Personal service on nonresident individuals is governed by General Statutes 52-59b. This statute grants jurisdiction over nonresident individuals who transact business in this state. The burden of establishing that the defendant has transacted business in Connecticut is on the plaintiff. See United States Trust Co. v. Bohart, 197 Conn. 34,39, 495 A.2d 1034 (1985). In order for the defendant to be subject to the personal jurisdiction of the court, the business transaction must be one in which he has "certain minimum contacts with (the state) such that the maintenance of the suit does not offend `traditional notions of fair play and substantial justice.'" Standard Tallow Corporation v. Jowdy 190 Conn. 48, 52, 459 A.2d 503 (1983). See also Rosenblit v. Danaher, 206 Conn. 125, 149, 537 A.2d 145 (1988), which points out that a twofold analysis is required: first, whether the defendant has transacted business under the statutory standard of General Statutes52-59b (a)(1); and if so, whether subjecting the nonresident to our courts offends the constitutional minimum contact standard of International Shoe Co. v. Washington, 326 U.S. 310,66 S.Ct. 154, 90 L.Ed 95 (1945); Lombard Bros., Inc. v. General Asset Management Co., 190 Conn. 245, 250,460 A.2d 481 (1983).

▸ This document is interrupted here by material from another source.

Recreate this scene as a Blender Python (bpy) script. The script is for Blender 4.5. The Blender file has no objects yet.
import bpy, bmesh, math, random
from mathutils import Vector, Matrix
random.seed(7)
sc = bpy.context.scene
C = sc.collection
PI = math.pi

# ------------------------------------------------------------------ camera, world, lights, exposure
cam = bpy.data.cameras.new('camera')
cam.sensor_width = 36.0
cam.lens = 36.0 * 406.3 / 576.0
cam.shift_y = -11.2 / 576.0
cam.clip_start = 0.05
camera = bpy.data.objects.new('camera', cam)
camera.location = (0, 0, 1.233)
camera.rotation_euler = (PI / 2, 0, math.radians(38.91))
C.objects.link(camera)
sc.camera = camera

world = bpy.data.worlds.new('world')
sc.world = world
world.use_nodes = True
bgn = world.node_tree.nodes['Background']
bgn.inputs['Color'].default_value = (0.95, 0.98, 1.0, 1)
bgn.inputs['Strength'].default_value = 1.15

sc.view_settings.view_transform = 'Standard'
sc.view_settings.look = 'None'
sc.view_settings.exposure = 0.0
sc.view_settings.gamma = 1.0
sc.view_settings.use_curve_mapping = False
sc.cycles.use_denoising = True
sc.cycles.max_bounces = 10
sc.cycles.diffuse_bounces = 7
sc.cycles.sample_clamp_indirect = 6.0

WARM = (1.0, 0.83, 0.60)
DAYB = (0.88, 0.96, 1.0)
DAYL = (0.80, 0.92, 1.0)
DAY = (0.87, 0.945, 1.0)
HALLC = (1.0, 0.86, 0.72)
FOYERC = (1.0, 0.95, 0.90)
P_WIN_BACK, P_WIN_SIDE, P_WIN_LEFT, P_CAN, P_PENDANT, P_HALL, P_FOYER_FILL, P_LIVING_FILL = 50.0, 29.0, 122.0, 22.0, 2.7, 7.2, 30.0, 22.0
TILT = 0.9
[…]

Zartolas v. Nisenfeld, 184 Conn. 471, 474-75,440 A.2d 179 (1981), holds that the execution of a warranty deed concerning property in this state by nonresidents constitutes the transaction of business in this state. The nonresidents in this case guaranteed a note secured by a mortgage deed on property in Connecticut, and I see no genuine difference between executing the deed in Zartolas and guaranteeing the mortgage note in this case.

Moreover, the defendants have submitted to the jurisdiction of this court in that they negotiated with plaintiff to secure a continuance or a postponement. "Ordinarily, a motion for continuance is considered a step in the regular prosecution of the cause, and is therefore a general appearance." Goldfeld v. Wood Park Estates, Inc.,29 Conn. Sup. 237, 241, 281 A.2d 326 (1971).

The third ground for the motion to dismiss is the alleged failure by the plaintiff to join the guarantors as defendants on the ground that they are indispensable and necessary parties. This argument is premised on the claim that these individuals signing the guarantee were not CT Page 4848 properly served. As discussed previously, the nonresidents were properly served, and a dismissal as to them on this third ground is not warranted.

The defendant NPA Properties-Norwalk, Inc. (NPA), a Connecticut corporation, claims that service of process on it was improperly left with one Sonja G. Kraft, who is described as an assistant secretary for Prentice-Hall Corporation System, Inc., agent for service of process on NPA. General Statutes 52-57 (c) provides that service on a corporation such as Prentice-Hall is to be made by service upon a number of different individuals including a person in charge of that business. The sheriff's return of service describes Sonja G. Kraft as an assistant secretary, and not as a person in charge. Therefore, the motion to dismiss as to this corporation will be granted on July 1, 1991, unless the sheriff's return of service is amended to indicate that service was made upon a proper party in accordance with General Statutes 52-57 (c).

For the foregoing reasons the plaintiff has sustained its burden of proving that this court has personal jurisdiction over the non-resident individual defendants and corporations; Standard Tallow Corporation v. Jowdy, supra, 53; and therefore the motion to dismiss is denied, except as to NPA as previously discussed.

So Ordered.

Dated at Stamford, Connecticut this 13th day of June, 1991.